►
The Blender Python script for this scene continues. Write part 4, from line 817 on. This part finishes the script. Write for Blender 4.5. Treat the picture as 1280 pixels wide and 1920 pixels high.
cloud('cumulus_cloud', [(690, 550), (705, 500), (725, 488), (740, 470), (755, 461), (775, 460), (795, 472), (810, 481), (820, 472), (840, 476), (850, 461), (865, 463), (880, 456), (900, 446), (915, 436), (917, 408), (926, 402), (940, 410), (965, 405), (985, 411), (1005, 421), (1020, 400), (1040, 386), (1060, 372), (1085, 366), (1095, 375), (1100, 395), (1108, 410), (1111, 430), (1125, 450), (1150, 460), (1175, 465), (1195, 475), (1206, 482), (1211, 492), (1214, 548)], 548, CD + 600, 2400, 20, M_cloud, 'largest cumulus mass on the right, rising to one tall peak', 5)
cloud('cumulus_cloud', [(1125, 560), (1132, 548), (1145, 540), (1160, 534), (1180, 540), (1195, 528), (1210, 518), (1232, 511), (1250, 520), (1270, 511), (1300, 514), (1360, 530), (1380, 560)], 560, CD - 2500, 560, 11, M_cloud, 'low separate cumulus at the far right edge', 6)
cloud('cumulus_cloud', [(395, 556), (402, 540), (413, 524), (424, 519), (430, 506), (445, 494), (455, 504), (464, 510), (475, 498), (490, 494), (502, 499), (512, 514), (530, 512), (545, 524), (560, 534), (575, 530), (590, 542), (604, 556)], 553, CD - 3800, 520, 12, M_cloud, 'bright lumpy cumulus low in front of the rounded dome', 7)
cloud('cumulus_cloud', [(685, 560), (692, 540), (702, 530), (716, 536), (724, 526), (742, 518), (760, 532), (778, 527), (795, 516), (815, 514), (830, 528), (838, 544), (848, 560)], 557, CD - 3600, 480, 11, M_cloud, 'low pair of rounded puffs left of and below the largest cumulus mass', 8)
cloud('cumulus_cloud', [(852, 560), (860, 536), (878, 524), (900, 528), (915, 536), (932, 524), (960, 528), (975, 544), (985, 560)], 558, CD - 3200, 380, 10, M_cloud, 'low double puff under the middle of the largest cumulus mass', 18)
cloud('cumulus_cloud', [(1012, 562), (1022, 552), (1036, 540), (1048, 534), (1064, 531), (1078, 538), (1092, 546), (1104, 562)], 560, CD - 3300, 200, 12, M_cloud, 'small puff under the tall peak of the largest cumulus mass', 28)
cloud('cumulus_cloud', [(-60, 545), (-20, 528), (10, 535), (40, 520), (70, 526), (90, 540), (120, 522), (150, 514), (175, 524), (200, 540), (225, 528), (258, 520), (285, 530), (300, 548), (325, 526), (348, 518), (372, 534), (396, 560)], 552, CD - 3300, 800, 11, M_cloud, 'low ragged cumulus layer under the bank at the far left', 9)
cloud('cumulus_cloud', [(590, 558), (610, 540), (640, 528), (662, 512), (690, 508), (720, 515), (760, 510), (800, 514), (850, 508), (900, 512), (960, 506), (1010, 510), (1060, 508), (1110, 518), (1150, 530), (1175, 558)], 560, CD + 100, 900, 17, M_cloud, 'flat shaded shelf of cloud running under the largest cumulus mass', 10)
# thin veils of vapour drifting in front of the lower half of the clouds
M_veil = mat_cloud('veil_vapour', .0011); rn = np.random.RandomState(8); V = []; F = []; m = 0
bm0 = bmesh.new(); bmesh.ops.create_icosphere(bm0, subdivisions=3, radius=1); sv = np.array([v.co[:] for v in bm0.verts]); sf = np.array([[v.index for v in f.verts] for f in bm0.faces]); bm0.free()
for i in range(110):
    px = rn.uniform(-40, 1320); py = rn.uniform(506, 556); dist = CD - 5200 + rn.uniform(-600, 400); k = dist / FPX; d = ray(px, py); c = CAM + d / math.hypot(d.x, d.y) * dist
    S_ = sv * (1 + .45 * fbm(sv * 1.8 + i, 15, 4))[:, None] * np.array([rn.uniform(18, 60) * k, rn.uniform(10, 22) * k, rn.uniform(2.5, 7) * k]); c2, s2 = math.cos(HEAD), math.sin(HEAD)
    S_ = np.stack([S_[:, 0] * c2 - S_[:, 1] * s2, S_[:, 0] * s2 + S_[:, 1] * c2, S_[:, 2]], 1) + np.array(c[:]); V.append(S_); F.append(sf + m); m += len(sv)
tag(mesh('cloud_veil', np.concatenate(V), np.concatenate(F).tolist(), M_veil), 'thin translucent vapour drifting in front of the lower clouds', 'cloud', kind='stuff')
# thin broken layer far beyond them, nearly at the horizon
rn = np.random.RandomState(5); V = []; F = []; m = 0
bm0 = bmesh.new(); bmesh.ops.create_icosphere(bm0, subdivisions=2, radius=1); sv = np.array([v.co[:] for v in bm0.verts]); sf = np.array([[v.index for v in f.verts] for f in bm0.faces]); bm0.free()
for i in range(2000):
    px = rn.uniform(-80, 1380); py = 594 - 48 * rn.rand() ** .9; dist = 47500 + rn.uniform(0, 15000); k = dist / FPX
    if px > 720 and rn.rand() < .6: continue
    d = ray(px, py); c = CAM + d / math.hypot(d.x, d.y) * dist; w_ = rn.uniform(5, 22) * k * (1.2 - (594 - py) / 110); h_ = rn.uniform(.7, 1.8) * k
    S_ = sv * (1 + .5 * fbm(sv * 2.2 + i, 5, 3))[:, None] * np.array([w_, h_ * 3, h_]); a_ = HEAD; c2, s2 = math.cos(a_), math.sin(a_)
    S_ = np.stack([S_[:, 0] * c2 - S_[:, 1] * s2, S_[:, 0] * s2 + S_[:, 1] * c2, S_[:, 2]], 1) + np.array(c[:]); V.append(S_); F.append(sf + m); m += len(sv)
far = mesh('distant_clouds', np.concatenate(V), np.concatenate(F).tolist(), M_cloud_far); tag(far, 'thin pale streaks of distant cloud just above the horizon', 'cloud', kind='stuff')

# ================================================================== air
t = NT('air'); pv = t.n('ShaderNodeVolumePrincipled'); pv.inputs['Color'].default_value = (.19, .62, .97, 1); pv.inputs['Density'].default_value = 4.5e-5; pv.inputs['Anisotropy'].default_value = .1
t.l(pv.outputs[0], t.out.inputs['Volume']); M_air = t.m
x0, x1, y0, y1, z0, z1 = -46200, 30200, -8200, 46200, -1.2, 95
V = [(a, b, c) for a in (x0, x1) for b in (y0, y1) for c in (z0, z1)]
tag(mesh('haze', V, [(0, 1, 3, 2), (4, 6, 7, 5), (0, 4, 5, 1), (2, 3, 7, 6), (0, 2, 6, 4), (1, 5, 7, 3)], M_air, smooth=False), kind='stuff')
◄
Exercise goal
Copy every line exactly. Leave nothing out.

Complete answer
The Blender Python script for this scene continues. Write part 4, from line 817 on. This part finishes the script. Write for Blender 4.5. Treat the picture as 1280 pixels wide and 1920 pixels high.
cloud('cumulus_cloud', [(690, 550), (705, 500), (725, 488), (740, 470), (755, 461), (775, 460), (795, 472), (810, 481), (820, 472), (840, 476), (850, 461), (865, 463), (880, 456), (900, 446), (915, 436), (917, 408), (926, 402), (940, 410), (965, 405), (985, 411), (1005, 421), (1020, 400), (1040, 386), (1060, 372), (1085, 366), (1095, 375), (1100, 395), (1108, 410), (1111, 430), (1125, 450), (1150, 460), (1175, 465), (1195, 475), (1206, 482), (1211, 492), (1214, 548)], 548, CD + 600, 2400, 20, M_cloud, 'largest cumulus mass on the right, rising to one tall peak', 5)
cloud('cumulus_cloud', [(1125, 560), (1132, 548), (1145, 540), (1160, 534), (1180, 540), (1195, 528), (1210, 518), (1232, 511), (1250, 520), (1270, 511), (1300, 514), (1360, 530), (1380, 560)], 560, CD - 2500, 560, 11, M_cloud, 'low separate cumulus at the far right edge', 6)
cloud('cumulus_cloud', [(395, 556), (402, 540), (413, 524), (424, 519), (430, 506), (445, 494), (455, 504), (464, 510), (475, 498), (490, 494), (502, 499), (512, 514), (530, 512), (545, 524), (560, 534), (575, 530), (590, 542), (604, 556)], 553, CD - 3800, 520, 12, M_cloud, 'bright lumpy cumulus low in front of the rounded dome', 7)
cloud('cumulus_cloud', [(685, 560), (692, 540), (702, 530), (716, 536), (724, 526), (742, 518), (760, 532), (778, 527), (795, 516), (815, 514), (830, 528), (838, 544), (848, 560)], 557, CD - 3600, 480, 11, M_cloud, 'low pair of rounded puffs left of and below the largest cumulus mass', 8)
cloud('cumulus_cloud', [(852, 560), (860, 536), (878, 524), (900, 528), (915, 536), (932, 524), (960, 528), (975, 544), (985, 560)], 558, CD - 3200, 380, 10, M_cloud, 'low double puff under the middle of the largest cumulus mass', 18)
cloud('cumulus_cloud', [(1012, 562), (1022, 552), (1036, 540), (1048, 534), (1064, 531), (1078, 538), (1092, 546), (1104, 562)], 560, CD - 3300, 200, 12, M_cloud, 'small puff under the tall peak of the largest cumulus mass', 28)
cloud('cumulus_cloud', [(-60, 545), (-20, 528), (10, 535), (40, 520), (70, 526), (90, 540), (120, 522), (150, 514), (175, 524), (200, 540), (225, 528), (258, 520), (285, 530), (300, 548), (325, 526), (348, 518), (372, 534), (396, 560)], 552, CD - 3300, 800, 11, M_cloud, 'low ragged cumulus layer under the bank at the far left', 9)
cloud('cumulus_cloud', [(590, 558), (610, 540), (640, 528), (662, 512), (690, 508), (720, 515), (760, 510), (800, 514), (850, 508), (900, 512), (960, 506), (1010, 510), (1060, 508), (1110, 518), (1150, 530), (1175, 558)], 560, CD + 100, 900, 17, M_cloud, 'flat shaded shelf of cloud running under the largest cumulus mass', 10)
# thin veils of vapour drifting in front of the lower half of the clouds
M_veil = mat_cloud('veil_vapour', .0011); rn = np.random.RandomState(8); V = []; F = []; m = 0
bm0 = bmesh.new(); bmesh.ops.create_icosphere(bm0, subdivisions=3, radius=1); sv = np.array([v.co[:] for v in bm0.verts]); sf = np.array([[v.index for v in f.verts] for f in bm0.faces]); bm0.free()
for i in range(110):
    px = rn.uniform(-40, 1320); py = rn.uniform(506, 556); dist = CD - 5200 + rn.uniform(-600, 400); k = dist / FPX; d = ray(px, py); c = CAM + d / math.hypot(d.x, d.y) * dist
    S_ = sv * (1 + .45 * fbm(sv * 1.8 + i, 15, 4))[:, None] * np.array([rn.uniform(18, 60) * k, rn.uniform(10, 22) * k, rn.uniform(2.5, 7) * k]); c2, s2 = math.cos(HEAD), math.sin(HEAD)
    S_ = np.stack([S_[:, 0] * c2 - S_[:, 1] * s2, S_[:, 0] * s2 + S_[:, 1] * c2, S_[:, 2]], 1) + np.array(c[:]); V.append(S_); F.append(sf + m); m += len(sv)
tag(mesh('cloud_veil', np.concatenate(V), np.concatenate(F).tolist(), M_veil), 'thin translucent vapour drifting in front of the lower clouds', 'cloud', kind='stuff')
# thin broken layer far beyond them, nearly at the horizon
rn = np.random.RandomState(5); V = []; F = []; m = 0
bm0 = bmesh.new(); bmesh.ops.create_icosphere(bm0, subdivisions=2, radius=1); sv = np.array([v.co[:] for v in bm0.verts]); sf = np.array([[v.index for v in f.verts] for f in bm0.faces]); bm0.free()
for i in range(2000):
    px = rn.uniform(-80, 1380); py = 594 - 48 * rn.rand() ** .9; dist = 47500 + rn.uniform(0, 15000); k = dist / FPX
    if px > 720 and rn.rand() < .6: continue
    d = ray(px, py); c = CAM + d / math.hypot(d.x, d.y) * dist; w_ = rn.uniform(5, 22) * k * (1.2 - (594 - py) / 110); h_ = rn.uniform(.7, 1.8) * k
    S_ = sv * (1 + .5 * fbm(sv * 2.2 + i, 5, 3))[:, None] * np.array([w_, h_ * 3, h_]); a_ = HEAD; c2, s2 = math.cos(a_), math.sin(a_)
    S_ = np.stack([S_[:, 0] * c2 - S_[:, 1] * s2, S_[:, 0] * s2 + S_[:, 1] * c2, S_[:, 2]], 1) + np.array(c[:]); V.append(S_); F.append(sf + m); m += len(sv)
far = mesh('distant_clouds', np.concatenate(V), np.concatenate(F).tolist(), M_cloud_far); tag(far, 'thin pale streaks of distant cloud just above the horizon', 'cloud', kind='stuff')

# ================================================================== air
t = NT('air'); pv = t.n('ShaderNodeVolumePrincipled'); pv.inputs['Color'].default_value = (.19, .62, .97, 1); pv.inputs['Density'].default_value = 4.5e-5; pv.inputs['Anisotropy'].default_value = .1
t.l(pv.outputs[0], t.out.inputs['Volume']); M_air = t.m
x0, x1, y0, y1, z0, z1 = -46200, 30200, -8200, 46200, -1.2, 95
V = [(a, b, c) for a in (x0, x1) for b in (y0, y1) for c in (z0, z1)]
tag(mesh('haze', V, [(0, 1, 3, 2), (4, 6, 7, 5), (0, 4, 5, 1), (2, 3, 7, 6), (0, 2, 6, 4), (1, 5, 7, 3)], M_air, smooth=False), kind='stuff')